The legislation, approved by parliament at the end of 2025, is designed to reinforce oversight of the crypto sector, improve market transparency and combat money laundering, terrorist financing and other illicit activities linked to digital assets.
Under the new framework, the Bank of Portugal and the CMVM are responsible for authorising and supervising crypto-asset service providers operating in the country, as both regulators will also publish and regularly update lists of firms authorised to offer crypto-related services, detailing the activities each company is permitted to undertake.
This legislation introduces a tougher enforcement regime, with significant financial penalties for breaches: individuals found guilty of the most serious offences face fines of up to €2.5 million, while companies can be fined up to €5 million.
Among the offences classified as particularly serious are operating crypto-asset services without regulatory approval, manipulating markets and providing false or misleading information to regulators, clients or the public.
The legislation was signed into law by former President Marcelo Rebelo de Sousa on 13 December 2025, despite reservations over the risks associated with crypto-assets.
At the time, he acknowledged concerns about the sector but argued that implementing the legislation was necessary to ensure that Portugal complied with the European Union's Markets in Crypto-Assets (MiCA) Regulation, adding that imperfect regulation was preferable to having no regulatory framework at all.
However, concerns remain within the financial services industry over how the transition is being managed.
The Portuguese Association of Payment Institutions and Electronic Money (ANIPE) has warned that the conclusion of MiCA's transitional period could leave parts of the domestic crypto market unable to operate if outstanding authorisation applications are not processed in time.
In a statement, the association said that only a small number of firms have so far received full authorisation under the new regime, arguing that delays in adapting Portugal's national legislation, combined with lengthy approval procedures, have left many businesses with insufficient time to complete the authorisation process before the new rules came into force.

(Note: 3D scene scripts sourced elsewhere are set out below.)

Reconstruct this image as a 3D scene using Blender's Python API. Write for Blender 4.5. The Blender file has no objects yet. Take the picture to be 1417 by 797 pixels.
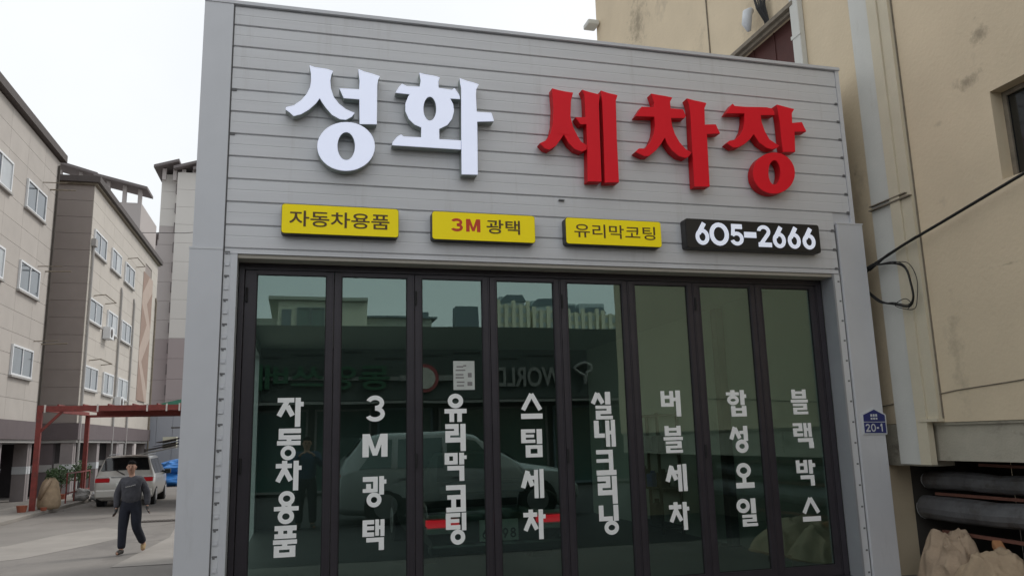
import bpy, bmesh, math, random
from mathutils import Vector, Matrix
from mathutils.geometry import tessellate_polygon
random.seed(7)
SC = bpy.context.scene
COL = SC.collection
R = math.radians
PI = math.pi

# ------------------------------------------------------------------ camera
yaw, pit, rol = R(15.218), R(10.841), R(-1.492)
fw = Vector((math.sin(yaw)*math.cos(pit), math.cos(yaw)*math.cos(pit), math.sin(pit)))
rt = Vector((math.cos(yaw), -math.sin(yaw), 0))
up = rt.cross(fw)
r2 = math.cos(rol)*rt + math.sin(rol)*up
u2 = -math.sin(rol)*rt + math.cos(rol)*up
cd = bpy.data.cameras.new('camera')
cam = bpy.data.objects.new('camera', cd)
COL.objects.link(cam)
M = Matrix((r2, u2, -fw)).transposed().to_4x4()
M.translation = Vector((0, -7.6, 1.6))
cam.matrix_world = M
cd.sensor_width = 36
cd.lens = 1091.1/1417*36
cd.clip_start = .05
cd.clip_end = 2000
SC.camera = cam

# ------------------------------------------------------------------ sky, sun, exposure
SUN_EL, SUN_AZ = R(48), R(62)          # azimuth clockwise from +Y: behind the shop, to the right
w = bpy.data.worlds.new('World')
SC.world = w
w.use_nodes = True
nt = w.node_tree
bg = nt.nodes['Background']
sky = nt.nodes.new('ShaderNodeTexSky')
sky.sky_type = 'NISHITA'
sky.sun_disc = False
sky.sun_elevation = SUN_EL
sky.sun_rotation = SUN_AZ
sky.air_density = 1.2
sky.dust_density = 5
mul = nt.nodes.new('ShaderNodeVectorMath'); mul.operation = 'SCALE'; mul.inputs['Scale'].default_value = .10
nt.links.new(sky.outputs[0], mul.inputs[0])
# high thin overcast: a nearly even white veil with faint cloud structure, in front of the clear sky
tc = nt.nodes.new('ShaderNodeTexCoord')
ns = nt.nodes.new('ShaderNodeTexNoise'); ns.inputs['Scale'].default_value = 2.2; ns.inputs['Detail'].default_value = 4
nt.links.new(tc.outputs['Generated'], ns.inputs['Vector'])
cr = nt.nodes.new('ShaderNodeValToRGB')
cr.color_ramp.elements[0].color = (.91, .945, .975, 1)
cr.color_ramp.elements[1].color = (1.03, 1.05, 1.06, 1)
cr.color_ramp.elements[0].position = .3
cr.color_ramp.elements[1].position = .7
nt.links.new(ns.outputs['Fac'], cr.inputs['Fac'])
mx = nt.nodes.new('ShaderNodeMixRGB'); mx.inputs['Fac'].default_value = .86
nt.links.new(mul.outputs[0], mx.inputs['Color1'])
nt.links.new(cr.outputs['Color'], mx.inputs['Color2'])
nt.links.new(mx.outputs[0], bg.inputs['Color'])
bg.inputs['Strength'].default_value = 1.0
sl = bpy.data.lights.new('sun', 'SUN')
sl.energy = 1.3
sl.angle = R(14)
sl.color = (1, .96, .9)
so = bpy.data.objects.new('sun', sl)
COL.objects.link(so)
sd = Vector((math.sin(SUN_AZ)*math.cos(SUN_EL), math.cos(SUN_AZ)*math.cos(SUN_EL), math.sin(SUN_EL)))
so.rotation_euler = sd.to_track_quat('Z', 'Y').to_euler()
SC.view_settings.view_transform = 'Standard'
SC.view_settings.look = 'None'
SC.view_settings.exposure = .1
SC.view_settings.gamma = 1
SC.render.film_transparent = False

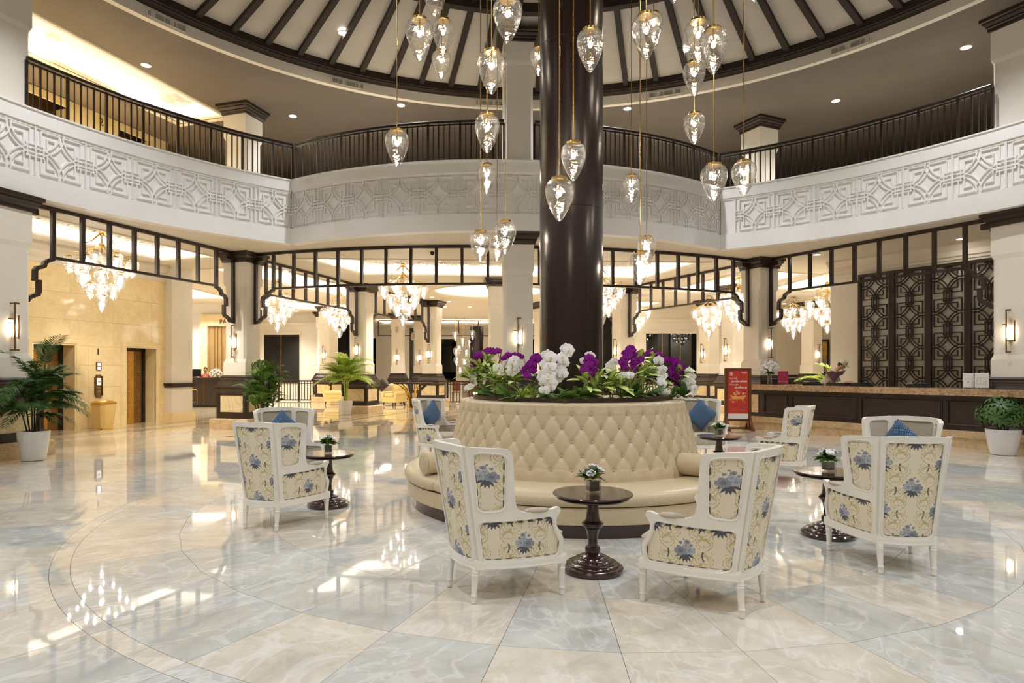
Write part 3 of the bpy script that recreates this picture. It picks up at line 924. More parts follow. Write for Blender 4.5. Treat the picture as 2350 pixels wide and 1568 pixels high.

The ANIPE believes the situation could disrupt operators whose applications are still under review, despite having already begun the licensing process.
The association is now calling on both the Bank of Portugal and the CMVM to provide greater transparency on pending applications, including expected decision timelines, and to clarify what transitional or mitigating measures, if any, will apply to firms whose applications remain unresolved after the new regime takes effect.